LETTERA APERTA AI COLLEGHI DELL'UNIVERSITÀ
Domenico Jervolino
Domenico Jervolino è un prestigioso filosofo e docente universitario, di intenso impegno civile. Per contatti e per rispondere alla proposta qui formulata: e-mail: djervol@tin.it
La crescita di un movimento contro la globalizzazione dei mercati e dei mercanti e per la globalizzazione della solidarietà e dei diritti è uno degli avvenimenti più significativi di questi ultimi mesi. A un prezzo altissimo questo movimento è già riuscito a incidere nella politica italiana: dopo di Genova, nulla sarà come prima.
E quanto è accaduto l'11 settembre ci conferma tragicamente che ormai l'orizzonte dell'agire politico è mondiale, al punto che nessuno può più pensare di tirarsene fuori.
Se gli avvenimenti di questi giorni ci parlano di una nuova barbarie,occorre interrogarsi sulle sue radici e sui rimedi che non possono certamente consistere in comportamenti che generino nuove sofferenze e altre vittime innocenti.
In questa situazione c'è sicuramente una responsabilità particolare per chi opera nel campo delle istituzioni culturali ed educative. All'inizio di un nuovo anno accademico, mentre l'università è coinvolta da processi di trasformazione che vanno in tutt'altra direzione,è lecito chiedersi se il cambiamento che s'intravede della fase politica riuscirà a incidere in profondità in un'istituzione che in passato si è rivelata coriacea e impermeabile ai cambiamenti veri. Non mi riferisco evidentemente agli studenti e ai giovani, dei quali conosco la generosità e la disponibilità: molti di coloro che hanno partecipato alle mobilitazioni degli ultimi mesi sono appunto studenti.

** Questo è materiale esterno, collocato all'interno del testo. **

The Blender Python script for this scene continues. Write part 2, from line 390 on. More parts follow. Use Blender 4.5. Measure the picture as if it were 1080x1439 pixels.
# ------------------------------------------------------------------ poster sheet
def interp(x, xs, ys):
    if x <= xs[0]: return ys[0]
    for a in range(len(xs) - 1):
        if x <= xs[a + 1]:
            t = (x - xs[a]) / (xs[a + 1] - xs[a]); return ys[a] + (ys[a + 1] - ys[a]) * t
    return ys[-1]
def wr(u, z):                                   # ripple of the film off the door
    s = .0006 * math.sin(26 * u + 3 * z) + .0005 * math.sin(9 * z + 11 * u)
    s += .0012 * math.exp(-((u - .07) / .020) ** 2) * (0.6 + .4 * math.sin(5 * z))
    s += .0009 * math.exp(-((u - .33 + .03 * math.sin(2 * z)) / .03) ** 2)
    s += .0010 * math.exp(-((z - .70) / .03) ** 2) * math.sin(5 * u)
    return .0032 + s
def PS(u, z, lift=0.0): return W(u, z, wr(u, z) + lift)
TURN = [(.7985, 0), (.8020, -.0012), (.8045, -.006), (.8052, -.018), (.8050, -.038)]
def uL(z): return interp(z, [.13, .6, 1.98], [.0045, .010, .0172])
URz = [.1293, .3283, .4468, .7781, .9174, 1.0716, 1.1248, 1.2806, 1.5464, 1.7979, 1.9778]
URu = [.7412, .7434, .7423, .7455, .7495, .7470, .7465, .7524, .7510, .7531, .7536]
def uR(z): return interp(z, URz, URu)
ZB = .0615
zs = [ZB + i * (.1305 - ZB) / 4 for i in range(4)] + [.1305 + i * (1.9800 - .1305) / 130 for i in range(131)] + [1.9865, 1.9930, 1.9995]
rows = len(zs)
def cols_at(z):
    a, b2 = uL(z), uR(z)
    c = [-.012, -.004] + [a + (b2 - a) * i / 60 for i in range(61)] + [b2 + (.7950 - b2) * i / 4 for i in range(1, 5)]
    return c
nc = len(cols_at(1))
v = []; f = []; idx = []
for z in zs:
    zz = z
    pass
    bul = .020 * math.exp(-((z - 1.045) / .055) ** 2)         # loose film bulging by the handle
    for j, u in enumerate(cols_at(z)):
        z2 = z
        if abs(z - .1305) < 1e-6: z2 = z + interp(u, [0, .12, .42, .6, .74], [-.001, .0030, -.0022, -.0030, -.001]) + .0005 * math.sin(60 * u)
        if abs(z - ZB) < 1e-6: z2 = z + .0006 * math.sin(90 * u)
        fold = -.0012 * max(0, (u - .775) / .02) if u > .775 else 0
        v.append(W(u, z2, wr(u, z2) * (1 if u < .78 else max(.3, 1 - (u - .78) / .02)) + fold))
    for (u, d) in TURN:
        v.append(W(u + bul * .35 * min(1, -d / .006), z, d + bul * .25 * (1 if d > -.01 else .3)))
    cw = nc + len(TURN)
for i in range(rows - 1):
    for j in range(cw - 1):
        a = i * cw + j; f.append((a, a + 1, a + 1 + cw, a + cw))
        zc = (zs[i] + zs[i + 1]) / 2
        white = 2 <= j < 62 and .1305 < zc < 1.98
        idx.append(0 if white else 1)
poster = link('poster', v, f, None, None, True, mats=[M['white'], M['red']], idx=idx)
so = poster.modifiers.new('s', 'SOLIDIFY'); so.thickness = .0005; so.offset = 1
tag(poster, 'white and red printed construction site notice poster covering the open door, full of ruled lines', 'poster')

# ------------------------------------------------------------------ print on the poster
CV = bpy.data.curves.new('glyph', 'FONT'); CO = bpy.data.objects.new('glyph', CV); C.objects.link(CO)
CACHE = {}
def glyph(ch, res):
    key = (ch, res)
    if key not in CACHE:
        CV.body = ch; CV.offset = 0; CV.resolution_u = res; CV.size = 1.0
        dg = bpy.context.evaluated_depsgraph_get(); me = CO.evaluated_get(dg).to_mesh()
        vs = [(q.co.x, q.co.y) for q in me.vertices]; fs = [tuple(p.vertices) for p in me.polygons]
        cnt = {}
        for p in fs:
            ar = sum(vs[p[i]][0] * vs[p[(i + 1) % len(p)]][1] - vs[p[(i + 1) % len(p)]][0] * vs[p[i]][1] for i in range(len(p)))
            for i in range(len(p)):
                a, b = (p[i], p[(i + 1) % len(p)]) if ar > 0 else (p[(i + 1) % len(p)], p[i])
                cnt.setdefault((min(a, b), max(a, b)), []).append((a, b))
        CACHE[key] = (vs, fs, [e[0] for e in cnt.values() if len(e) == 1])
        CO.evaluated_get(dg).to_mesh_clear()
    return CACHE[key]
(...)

Ma riuscirà l'università in quanto tale a mettersi in discussione come luogo di produzione e di riproduzione di saperi, di cultura,di gerarchie sociali e culturali, il cui funzionamento non è certo privo di rapporti coi problemi della globalizzazione? O si limiterà solo ad offrire, nella migliore delle ipotesi, una sede per dei dibattiti che non la toccano nella sua vita quotidiana, che non discutono ciò che si studia, si ricerca, s'insegna, come lo si fa, o quello che non si fa e si dovrebbe invece fare per aprirsi a una domanda sociale di cultura e di formazione che è anch'essa virtualmente "globale"?
Riusciremo soprattutto come docenti ad uscire da forme consolidate di apatia e di afasia? Alle "riforme" più o meno ispirate dal "pensiero unico" l'unica risposta sarà il consolidato gattopardismo italico?
Vorrei sottoporre questi interrogativi come un messaggio chiuso in una bottiglia da affidare al mare (informatico o cartaceo) della comunicazione e sollecitare delle risposte.
È immaginabile fondare qualcosa come un forum sociale dell'università(aperto a studenti, docenti, lavoratori dell'università e della ricerca)? Non per seguire una moda, ma per aprire una nuova frontiera d'impegno. Propongo per ora di discutere, per giungere poi forse ad un appuntamento,magari in ottobre, quando saranno ripresi i corsi.